■ Mit Rollenspielen gegen den rechten Staatsfeind: Polizisten mimten Neonazis
Hannover (taz) – Ort der „Neonazi“-Versammlung war das Dorfgemeinschaftshaus in Ohrwege nahe dem niedersächsischen Kurort Bad Zwischenahn. Und was dort am Donnerstag morgen gebrüllt, gesungen und an Plakaten aufgehängt wurde, beschäftigt immerhin bereits die Staatsanwaltschaft im 15 km westlich gelegenen Oldenburg. An der Wand hinter dem Tisch der Versammlungsleitung hing ein Dutzend Hitler-Bilder, auch das Podium selbst war mit Konterfeis des „Führers“ und Hakenkreuzen stilgerecht drapiert. Vor diesem „Kommandotisch“ stellten sich dann die drei „Rädelsführer“ auf, hoben die rechte Hand zum Hitlergruß. Ihr Dutzend Anhänger stand von den Stühlen auf und tat es ihnen gleich, und gemeinsam brüllte man „Sieg Heil!“. Aus einem großen tragbaren Recorder erklang dann auch das Horst-Wessel-Lied, und weil zumindest das Versammlungs- Publikum die Nazi-Hymne noch nicht auswendig konnte, hielten sie in der freien linken Hand einen DIN-A-4-Bogen mit dem Text, damit sie auch richtig mitgrölen konnten. „Sieg Heil!“-Rufe erklangen auch wieder, als längst nicht mehr nur ein paar uniformierte Schutzpolizisten die „Neonazi-Versammlung“ interessiert beobachteten, sondern ein bis zwei Dutzend Beamte endlich massiv und auch mit Hilfe eines Megaphons ein Ende des Nazi-Spuks verlangten.
Im Ohrweger Dorfgemeinschaftshaus waren allerdings auch die vermeintlichen Neonazis in Bomberjacke oder Kampfanzug junge Polizisten. Die 11. Ausbildungshundertschaft der Oldenburger Schutzpolizei hat mit 40 Polizeischülern eine höchst realistische Übung veranstaltet: per Rollenspiel den Einsatz gegen Neonazis trainiert. Die Polizeischüler, die aus vollem Halse die rechten Parolen brüllten, waren „Freiwillige“. Im Versammlungsraum hatte man echtes, bei Neonazis beschlagnahmtes Material aufgehängt, und zur Vorbereitung war sogar die Melodie des Horst-Wessel-Liedes „einstudiert worden“. „Früher haben sie mehr den schwarzen Block geübt“, kommentierte der niedersächsische Innenminister Gerhard Glogowski am Montag den Neonazi-Mummenschanz in Ohrwege, und für ihn kommt in solchen Übungen auch zum Ausdruck, „daß sich die Polizei jetzt stärker mit dem Rechtsradikalismus auseinandersetzt“.

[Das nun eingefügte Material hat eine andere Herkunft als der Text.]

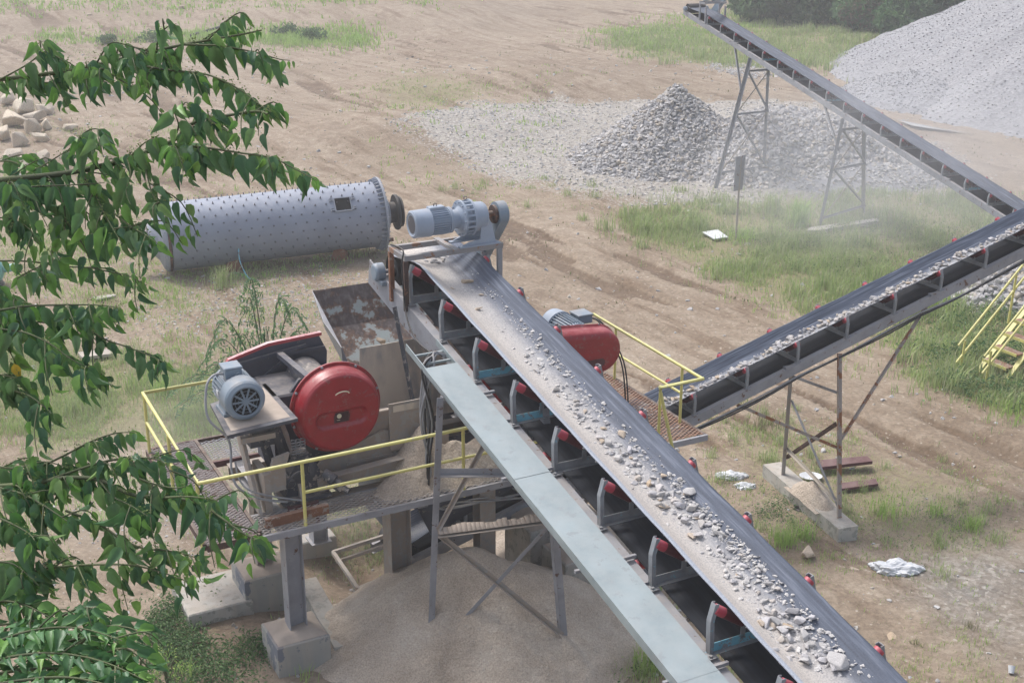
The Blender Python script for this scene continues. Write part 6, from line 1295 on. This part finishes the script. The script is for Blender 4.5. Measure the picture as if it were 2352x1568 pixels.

Die Oldenburger Schutzpolizei hatte in der Tat von vornherein aus ihrer realistischen Übung kein Geheimnis gemacht. Man war mit Absicht in das Dorfgemeinschaftshaus gegangen, hatte sogar einen Reporter der lokalen Presse dazu eingeladen, wollte zeigen, „daß man nichts zu verbergen hat“, wie der niedersächsische Innenminister sagt. Nur den eigenen Kollegen von der Oldenburger Kriminalpolizei fehlte dann doch der Schuß Sarkasmus, den es für solcherlei Nazi-Übungen braucht. Die Kripo ermittelt inzwischen gegen die eigenen Kollegen im Auftrage der Oldenburger Staatsanwaltschaft wegen der Verwendung und Verbreitung von verbotener Nazi-Propaganda.
Der niedersächsische Innenminister allerdings hält die Übung nicht für strafrechtlich relevant, ist sich sicher, daß „die Beamten das alles in guter Absicht gemacht haben“. Er hält Übungen von Polizeischüler in realitätsnahen Situationen weiterhin für notwendig. Ein Rollenspiel habe den Vorteil, daß man sich in den anderen hineinversetzen und diesen damit auch besser bekämpfen könne, sagt er. Immerhin will er jetzt „überprüfen, in welchem Maße solche Übungen realistisch sein müssen“. Glogowski fürchtet um das Image seiner Polizei: „Niemand sieht schließlich gerne als Neonazis verkleidete Polizisten in der Zeitung.“ ü.o.